» WHAT TO DO: Return only this: the line with "0.11, 0.02), 0.3)" and all the lines that follow it below, through the final one, exactly as they are.

» PROVIDED DATA:
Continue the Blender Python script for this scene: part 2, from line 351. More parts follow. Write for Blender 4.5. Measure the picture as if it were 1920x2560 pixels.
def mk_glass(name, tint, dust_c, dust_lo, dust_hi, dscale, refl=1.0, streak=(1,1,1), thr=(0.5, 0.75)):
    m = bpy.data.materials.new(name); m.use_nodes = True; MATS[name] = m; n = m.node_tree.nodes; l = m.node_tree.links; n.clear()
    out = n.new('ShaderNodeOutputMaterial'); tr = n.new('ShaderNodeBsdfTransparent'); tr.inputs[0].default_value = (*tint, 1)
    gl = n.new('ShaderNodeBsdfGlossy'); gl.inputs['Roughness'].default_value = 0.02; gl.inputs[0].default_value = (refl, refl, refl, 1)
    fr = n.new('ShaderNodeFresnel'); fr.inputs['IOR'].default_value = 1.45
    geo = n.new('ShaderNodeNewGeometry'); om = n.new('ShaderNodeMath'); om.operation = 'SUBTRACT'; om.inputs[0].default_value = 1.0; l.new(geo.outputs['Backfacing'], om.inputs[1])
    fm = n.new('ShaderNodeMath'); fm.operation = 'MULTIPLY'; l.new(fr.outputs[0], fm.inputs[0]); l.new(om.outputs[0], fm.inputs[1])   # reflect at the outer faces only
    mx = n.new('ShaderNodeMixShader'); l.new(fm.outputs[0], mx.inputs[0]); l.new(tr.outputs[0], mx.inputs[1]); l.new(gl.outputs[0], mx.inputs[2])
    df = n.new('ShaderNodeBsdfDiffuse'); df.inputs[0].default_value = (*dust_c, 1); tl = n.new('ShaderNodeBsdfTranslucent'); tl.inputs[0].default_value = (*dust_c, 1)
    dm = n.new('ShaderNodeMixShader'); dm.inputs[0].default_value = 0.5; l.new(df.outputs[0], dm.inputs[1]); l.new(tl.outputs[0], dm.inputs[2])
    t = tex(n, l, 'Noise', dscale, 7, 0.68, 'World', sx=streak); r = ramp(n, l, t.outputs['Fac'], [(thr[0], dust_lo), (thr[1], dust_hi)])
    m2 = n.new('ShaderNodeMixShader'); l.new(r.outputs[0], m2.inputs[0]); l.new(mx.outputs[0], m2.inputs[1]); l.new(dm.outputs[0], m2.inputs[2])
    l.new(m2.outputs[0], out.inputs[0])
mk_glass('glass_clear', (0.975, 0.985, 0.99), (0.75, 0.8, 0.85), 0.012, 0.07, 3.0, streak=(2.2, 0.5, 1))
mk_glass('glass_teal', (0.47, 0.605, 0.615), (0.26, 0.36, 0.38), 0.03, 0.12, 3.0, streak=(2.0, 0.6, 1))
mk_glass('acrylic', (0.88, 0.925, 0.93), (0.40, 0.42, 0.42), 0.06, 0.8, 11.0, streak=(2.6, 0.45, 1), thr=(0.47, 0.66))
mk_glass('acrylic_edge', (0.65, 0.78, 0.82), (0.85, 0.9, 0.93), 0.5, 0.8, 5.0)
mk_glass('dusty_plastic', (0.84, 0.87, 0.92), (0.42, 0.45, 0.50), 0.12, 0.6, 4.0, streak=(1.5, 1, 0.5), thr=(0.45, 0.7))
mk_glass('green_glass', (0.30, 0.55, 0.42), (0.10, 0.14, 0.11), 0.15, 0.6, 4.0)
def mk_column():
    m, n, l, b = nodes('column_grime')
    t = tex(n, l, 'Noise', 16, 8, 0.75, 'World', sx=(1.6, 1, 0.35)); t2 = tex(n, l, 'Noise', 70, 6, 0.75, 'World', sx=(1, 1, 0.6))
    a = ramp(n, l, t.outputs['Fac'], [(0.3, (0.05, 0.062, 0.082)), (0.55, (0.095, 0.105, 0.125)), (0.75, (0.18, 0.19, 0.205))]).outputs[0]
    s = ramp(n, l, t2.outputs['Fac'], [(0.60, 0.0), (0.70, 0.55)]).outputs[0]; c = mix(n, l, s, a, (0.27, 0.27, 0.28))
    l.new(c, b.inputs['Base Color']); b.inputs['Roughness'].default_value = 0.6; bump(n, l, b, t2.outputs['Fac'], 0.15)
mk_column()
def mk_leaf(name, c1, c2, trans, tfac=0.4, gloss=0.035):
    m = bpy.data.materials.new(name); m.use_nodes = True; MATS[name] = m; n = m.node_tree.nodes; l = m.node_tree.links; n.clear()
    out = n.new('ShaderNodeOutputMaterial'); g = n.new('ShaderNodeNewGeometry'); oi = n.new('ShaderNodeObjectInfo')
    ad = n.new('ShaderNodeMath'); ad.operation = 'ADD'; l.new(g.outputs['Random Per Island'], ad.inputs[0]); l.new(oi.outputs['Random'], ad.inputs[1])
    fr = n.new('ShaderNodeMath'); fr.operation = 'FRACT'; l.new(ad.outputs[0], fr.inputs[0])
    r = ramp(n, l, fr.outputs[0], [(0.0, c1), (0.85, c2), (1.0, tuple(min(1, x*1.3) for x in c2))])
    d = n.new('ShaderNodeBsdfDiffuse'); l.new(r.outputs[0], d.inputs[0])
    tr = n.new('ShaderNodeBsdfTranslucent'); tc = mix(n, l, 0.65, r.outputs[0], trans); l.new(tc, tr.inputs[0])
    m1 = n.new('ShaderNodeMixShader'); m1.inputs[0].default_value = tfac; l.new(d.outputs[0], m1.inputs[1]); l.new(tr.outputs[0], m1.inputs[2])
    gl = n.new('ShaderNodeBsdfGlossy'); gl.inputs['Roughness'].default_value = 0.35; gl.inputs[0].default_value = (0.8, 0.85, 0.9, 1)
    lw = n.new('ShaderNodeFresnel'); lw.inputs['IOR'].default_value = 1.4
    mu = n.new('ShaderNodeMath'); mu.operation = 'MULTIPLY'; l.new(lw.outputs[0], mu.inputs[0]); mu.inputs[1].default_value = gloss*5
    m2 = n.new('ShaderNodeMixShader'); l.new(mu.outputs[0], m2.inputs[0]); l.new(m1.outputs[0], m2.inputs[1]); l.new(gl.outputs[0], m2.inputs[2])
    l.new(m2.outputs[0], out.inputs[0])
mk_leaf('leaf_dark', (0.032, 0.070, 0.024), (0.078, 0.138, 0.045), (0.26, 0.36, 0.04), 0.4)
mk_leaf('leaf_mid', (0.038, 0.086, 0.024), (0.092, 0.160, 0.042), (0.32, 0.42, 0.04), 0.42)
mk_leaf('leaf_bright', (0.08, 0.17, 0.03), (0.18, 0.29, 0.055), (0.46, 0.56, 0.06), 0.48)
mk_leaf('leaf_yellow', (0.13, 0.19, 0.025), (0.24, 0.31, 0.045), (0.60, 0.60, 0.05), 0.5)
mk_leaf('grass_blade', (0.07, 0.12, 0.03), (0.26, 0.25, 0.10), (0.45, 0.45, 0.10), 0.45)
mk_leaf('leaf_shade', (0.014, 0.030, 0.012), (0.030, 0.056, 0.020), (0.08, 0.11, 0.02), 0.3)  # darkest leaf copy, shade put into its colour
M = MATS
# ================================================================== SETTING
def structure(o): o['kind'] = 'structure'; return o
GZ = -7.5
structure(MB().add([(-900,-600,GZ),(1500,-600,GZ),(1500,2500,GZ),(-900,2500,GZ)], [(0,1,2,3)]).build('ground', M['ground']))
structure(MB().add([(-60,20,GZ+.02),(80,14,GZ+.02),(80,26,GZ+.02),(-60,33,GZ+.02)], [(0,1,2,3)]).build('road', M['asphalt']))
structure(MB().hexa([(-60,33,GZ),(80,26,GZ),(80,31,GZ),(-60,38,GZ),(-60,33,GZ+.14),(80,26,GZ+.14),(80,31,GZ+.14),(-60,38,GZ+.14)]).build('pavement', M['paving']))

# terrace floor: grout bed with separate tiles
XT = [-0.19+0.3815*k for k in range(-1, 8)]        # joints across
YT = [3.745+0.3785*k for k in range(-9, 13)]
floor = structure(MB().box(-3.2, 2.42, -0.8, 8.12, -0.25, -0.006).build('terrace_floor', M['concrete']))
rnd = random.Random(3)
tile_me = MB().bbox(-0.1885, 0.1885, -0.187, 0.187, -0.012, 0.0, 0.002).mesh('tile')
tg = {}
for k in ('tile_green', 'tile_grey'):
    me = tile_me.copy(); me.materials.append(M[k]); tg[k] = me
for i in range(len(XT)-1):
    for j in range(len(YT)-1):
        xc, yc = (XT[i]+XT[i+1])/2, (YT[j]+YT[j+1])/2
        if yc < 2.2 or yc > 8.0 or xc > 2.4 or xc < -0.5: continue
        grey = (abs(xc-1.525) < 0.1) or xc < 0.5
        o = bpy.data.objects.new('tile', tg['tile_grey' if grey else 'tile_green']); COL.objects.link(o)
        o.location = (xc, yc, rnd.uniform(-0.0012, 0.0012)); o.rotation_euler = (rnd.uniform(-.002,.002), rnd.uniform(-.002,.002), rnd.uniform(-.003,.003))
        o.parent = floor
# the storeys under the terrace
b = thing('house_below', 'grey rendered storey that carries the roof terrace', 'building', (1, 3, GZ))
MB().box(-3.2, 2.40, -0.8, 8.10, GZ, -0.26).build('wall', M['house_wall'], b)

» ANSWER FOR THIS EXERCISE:
mk_leaf('leaf_shade', (0.014, 0.030, 0.012), (0.030, 0.056, 0.020), (0.08, 0.11, 0.02), 0.3)  # darkest leaf copy, shade put into its colour
M = MATS
# ================================================================== SETTING
def structure(o): o['kind'] = 'structure'; return o
GZ = -7.5
structure(MB().add([(-900,-600,GZ),(1500,-600,GZ),(1500,2500,GZ),(-900,2500,GZ)], [(0,1,2,3)]).build('ground', M['ground']))
structure(MB().add([(-60,20,GZ+.02),(80,14,GZ+.02),(80,26,GZ+.02),(-60,33,GZ+.02)], [(0,1,2,3)]).build('road', M['asphalt']))
structure(MB().hexa([(-60,33,GZ),(80,26,GZ),(80,31,GZ),(-60,38,GZ),(-60,33,GZ+.14),(80,26,GZ+.14),(80,31,GZ+.14),(-60,38,GZ+.14)]).build('pavement', M['paving']))

# terrace floor: grout bed with separate tiles
XT = [-0.19+0.3815*k for k in range(-1, 8)]        # joints across
YT = [3.745+0.3785*k for k in range(-9, 13)]
floor = structure(MB().box(-3.2, 2.42, -0.8, 8.12, -0.25, -0.006).build('terrace_floor', M['concrete']))
rnd = random.Random(3)
tile_me = MB().bbox(-0.1885, 0.1885, -0.187, 0.187, -0.012, 0.0, 0.002).mesh('tile')
tg = {}
for k in ('tile_green', 'tile_grey'):
    me = tile_me.copy(); me.materials.append(M[k]); tg[k] = me
for i in range(len(XT)-1):
    for j in range(len(YT)-1):
        xc, yc = (XT[i]+XT[i+1])/2, (YT[j]+YT[j+1])/2
        if yc < 2.2 or yc > 8.0 or xc > 2.4 or xc < -0.5: continue
        grey = (abs(xc-1.525) < 0.1) or xc < 0.5
        o = bpy.data.objects.new('tile', tg['tile_grey' if grey else 'tile_green']); COL.objects.link(o)
        o.location = (xc, yc, rnd.uniform(-0.0012, 0.0012)); o.rotation_euler = (rnd.uniform(-.002,.002), rnd.uniform(-.002,.002), rnd.uniform(-.003,.003))
        o.parent = floor
# the storeys under the terrace
b = thing('house_below', 'grey rendered storey that carries the roof terrace', 'building', (1, 3, GZ))
MB().box(-3.2, 2.40, -0.8, 8.10, GZ, -0.26).build('wall', M['house_wall'], b)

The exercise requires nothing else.